'''
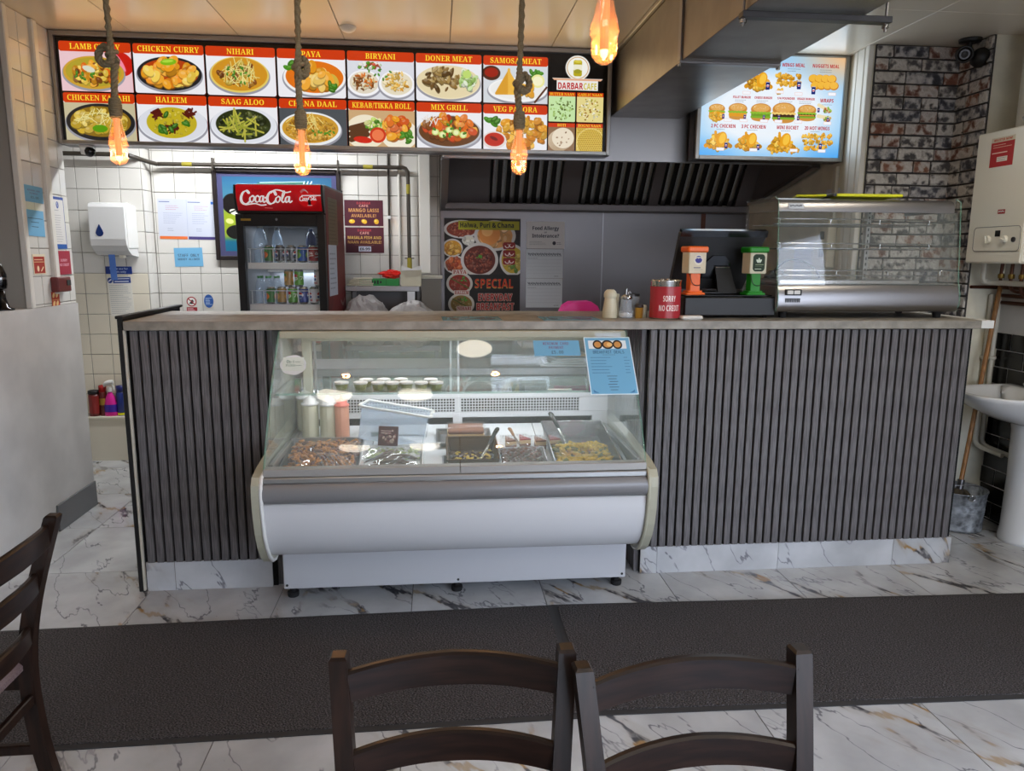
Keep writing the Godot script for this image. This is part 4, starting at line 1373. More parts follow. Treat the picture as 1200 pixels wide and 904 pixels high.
func paint_burger_board() -> void:
	var w := 858
	var h := 570
	var r := cell(glow, w, h)
	for y in h:
		for x in w:
			var u := float(x) / w
			var v := float(y) / h
			var c := Color(0.62, 0.82, 0.97).lerp(Color(0.94, 0.97, 1.0), clampf(1.5 * smoothstep(1.3, 0.3, Vector2((u - 0.48) * 1.0, (v - 0.55) * 1.15).length() * 2.0), 0.0, 1.0))
			c = c.lerp(Color(0.97, 0.74, 0.50), smoothstep(0.55, 0.0, Vector2(u - 1.05, (v + 0.05) * 1.2).length()) * 0.95)
			c = c.lerp(Color(0.30, 0.66, 0.96), smoothstep(0.75, 1.05, v) * (0.25 + 0.75 * smoothstep(0.55, 0.0, minf(u, 1.0 - u) * 1.6)))
			glow.set_pixel(r.position.x + x, r.position.y + y, c)
	var red := Color(0.72, 0.07, 0.10)
	var ink := Color(0.15, 0.16, 0.22)
	# first row: partly behind the duct
	for q in [[545.0, "WINGS MEAL", 140.0], [742.0, "NUGGETS MEAL", 165.0]]:
		text(glow, r, q[1], q[0], 58, 26, red, "bold", q[2])
		scribble(glow, r, q[0] - 34, 64, q[0] + 42, 88, 2, ink, 0.8)
	chicken(r, 110, 170, 90)
	chicken(r, 340, 150, 120)
	for k in 9: chunks(glow, r, 520.0 + (k % 4 - 1.5) * 36, 112.0 + (k / 4) * 40, 20, 15, [Color(0.93, 0.64, 0.10), Color(0.97, 0.75, 0.22)], 9, 8, 14)
	for k in 8: oval(glow, r, 670.0 + (k % 4) * 38 + (k / 4) * 16, 120.0 + (k / 4) * 38, 29, 24, Color(0.80, 0.50, 0.08)); oval(glow, r, 668.0 + (k % 4) * 38 + (k / 4) * 16, 117.0 + (k / 4) * 38, 26, 20, Color(0.96, 0.73, 0.24))
	for q in [[396.0, 168.0], [585.0, 160.0], [676.0, 186.0]]: tin_can(r, q[0], q[1], 44)
	for q in [[270.0, 210.0], [470.0, 200.0], [586.0, 208.0], [792.0, 204.0]]: price_box(r, q[0], q[1])
	# second row
	for q in [[244.0, "FILLET BURGER"], [374.0, "CHEESE BURGER"], [512.0, "1/4 POUNDER"], [634.0, "VEGGIE BURGER"]]:
		text(glow, r, q[1], q[0], 242, 17, red, "bold", 108)
		scribble(glow, r, q[0] - 40, 248, q[0] + 44, 266, 2, ink, 0.7)
	text(glow, r, "WRAPS", 764, 252, 28, red, "bold", 84)
	scribble(glow, r, 730, 258, 800, 272, 1, ink, 0.7)
	burger(r, 98, 320, 96, 0); oval(glow, r, 98, 346, 48, 28, Color(0.90, 0.62, 0.10)); chunks(glow, r, 98, 350, 42, 24, [Color(0.93, 0.66, 0.12), Color(0.97, 0.76, 0.25)], 22, 7, 13)
	burger(r, 224, 320, 112, 1); burger(r, 364, 322, 122, 2); burger(r, 504, 322, 140, 3); burger(r, 646, 318, 112, 4)
	for k in 2:
		bar(glow, r, 716, 268 + k * 62.0, 790, 300 + k * 40.0, 20, Color(0.94, 0.88, 0.72)); chunks(glow, r, 772, 296 + k * 50.0, 24, 15, [Color(0.50, 0.70, 0.15), Color(0.86, 0.52, 0.12), Color(0.75, 0.2, 0.1), Color(0.93, 0.85, 0.6)], 26, 4, 9)
	for q in [[138.0, 346.0], [268.0, 346.0], [384.0, 346.0], [476.0, 346.0], [594.0, 346.0], [778.0, 350.0], [716.0, 296.0]]: tin_can(r, q[0], q[1], 26)
	for q in [[166.0, 366.0], [262.0, 366.0], [386.0, 366.0], [474.0, 366.0], [596.0, 366.0], [776.0, 370.0]]: price_box(r, q[0], q[1])
	# third row
	for q in [[142.0, "2 PC CHICKEN", 150.0], [326.0, "3 PC CHICKEN", 150.0], [534.0, "MINI BUCKET", 134.0], [716.0, "20 HOT WINGS", 156.0]]:
		text(glow, r, q[1], q[0], 410, 26, red, "bold", q[2])
		scribble(glow, r, q[0] - 40, 414, q[0] + 40, 426, 1, ink, 0.8)
	chicken(r, 116, 490, 120); chicken(r, 300, 490, 116); chicken(r, 506, 490, 122)
	for k in 8: chunks(glow, r, 430.0 + k * 24, 528.0 + sin(k * 1.3) * 8, 14, 12, [Color(0.95, 0.70, 0.15), Color(0.90, 0.60, 0.08)], 7, 7, 11)
	for k in 14: chunks(glow, r, 640.0 + (k % 5) * 38 + (k / 5) * 10, 446.0 + (k / 5) * 34, 18, 13, [Color(0.93, 0.64, 0.10), Color(0.97, 0.75, 0.22)], 8, 7, 12)
	for q in [[164.0, 510.0], [360.0, 516.0], [744.0, 502.0]]: tin_can(r, q[0], q[1], 34)
	for q in [[130.0, 532.0], [332.0, 532.0], [580.0, 530.0], [754.0, 530.0]]: price_box(r, q[0], q[1])
	C["burgers"] = uvr(glow, r)

func sheet_print(called: String, w: int, h: int, bg: Color, paint: Callable) -> void:
	var r := cell(prints, w, h)
	fillr(prints, r, bg)
	paint.call(r)
	C[called] = uvr(prints, r)

# brush stroke through points, thick and thin like a script pen
func script_stroke(im: Image, r: Rect2i, pts: Array, c: Color, o: Vector2, s: float, w0: float, w1: float) -> void:
	var cv := []
	for p in pts: cv.append(Vector3(p[0], p[1], 0))
	var path := smooth_path(cv, 10)
	for i in path.size() - 1:
		var a := Vector2(path[i].x, path[i].y) * s + o
		var b := Vector2(path[i + 1].x, path[i + 1].y) * s + o
		var d := (b - a).normalized()
		var w := lerpf(w0, w1, absf(d.dot(Vector2(0.35, 0.94))))
		bar(im, r, a.x, a.y, b.x, b.y, w * s, c)

func cola_logo(r: Rect2i, o: Vector2, s: float, c: Color) -> void:
	# capital C with its trailing foot
	script_stroke(prints, r, [[34, 14], [26, 6], [12, 14], [3, 34], [4, 52], [14, 60], [26, 56], [36, 48]], c, o, s, 4, 11)
	script_stroke(prints, r, [[4, 50], [14, 62], [34, 60], [56, 58], [76, 64], [96, 62]], c, o, s, 5, 5)
	# o
	script_stroke(prints, r, [[48, 26], [38, 34], [36, 46], [42, 52], [50, 44], [54, 32], [48, 26], [44, 30]], c, o, s, 3, 7)
	# c
	script_stroke(prints, r, [[72, 30], [66, 26], [59, 34], [57, 46], [63, 52], [72, 46]], c, o, s, 3, 7)
	# a
	script_stroke(prints, r, [[88, 28], [80, 28], [74, 40], [76, 50], [84, 46], [90, 28], [87, 46], [91, 52], [98, 46]], c, o, s, 3, 7)
	# hyphen
	script_stroke(prints, r, [[96, 34], [104, 31]], c, o, s, 6, 6)
	# second capital C with its long crest
	script_stroke(prints, r, [[138, 20], [132, 8], [118, 10], [106, 28], [104, 48], [113, 58], [126, 54], [136, 44]], c, o, s, 4, 11)
	script_stroke(prints, r, [[120, 14], [136, 2], [158, 4], [178, 12], [196, 8]], c, o, s, 5, 6)
	# o l a
	script_stroke(prints, r, [[148, 28], [138, 36], [137, 48], [144, 52], [151, 44], [154, 34], [148, 28]], c, o, s, 3, 7)
	script_stroke(prints, r, [[158, 46], [172, 16], [170, 6], [164, 20], [160, 44], [164, 52], [171, 46]], c, o, s, 3, 6)
	script_stroke(prints, r, [[188, 30], [180, 30], [174, 40], [176, 51], [184, 47], [190, 30], [188, 46], [192, 52], [199, 46]], c, o, s, 3, 7)

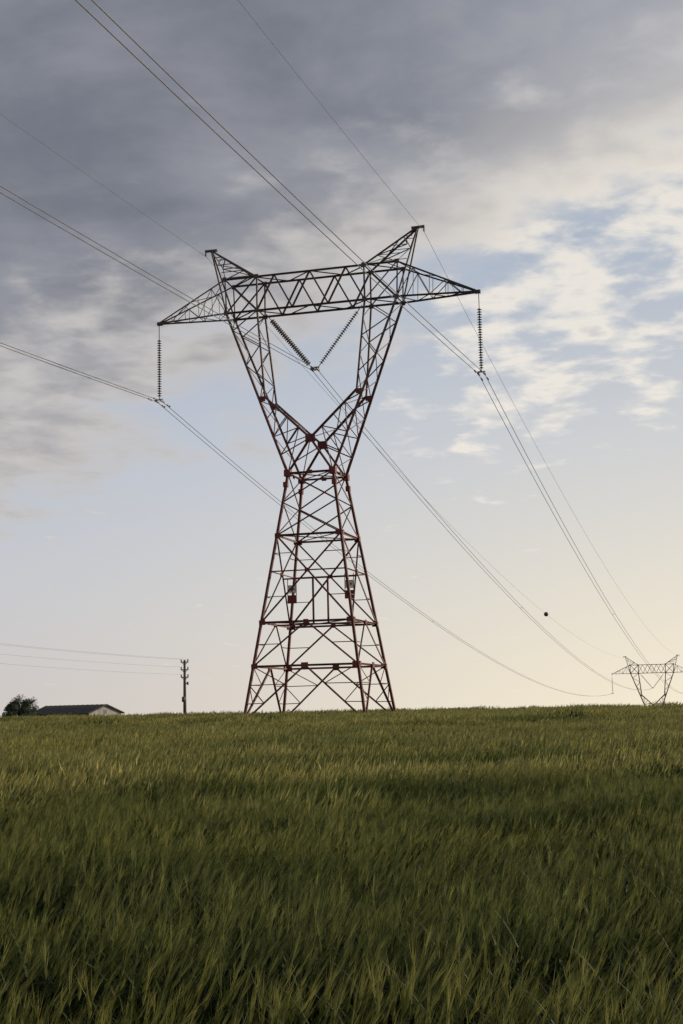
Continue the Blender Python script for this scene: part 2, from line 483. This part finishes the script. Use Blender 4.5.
'''
— Problem to work on —
Where does the word "this" appear? Return each line that holds it.

— Exercise result —
Keep writing the Godot script for this image. This is part 4, starting at line 1373. More parts follow. Treat the picture as 1200 pixels wide and 904 pixels high.
Continue the Blender Python script for this scene: part 2, from line 483. This part finishes the script. Use Blender 4.5.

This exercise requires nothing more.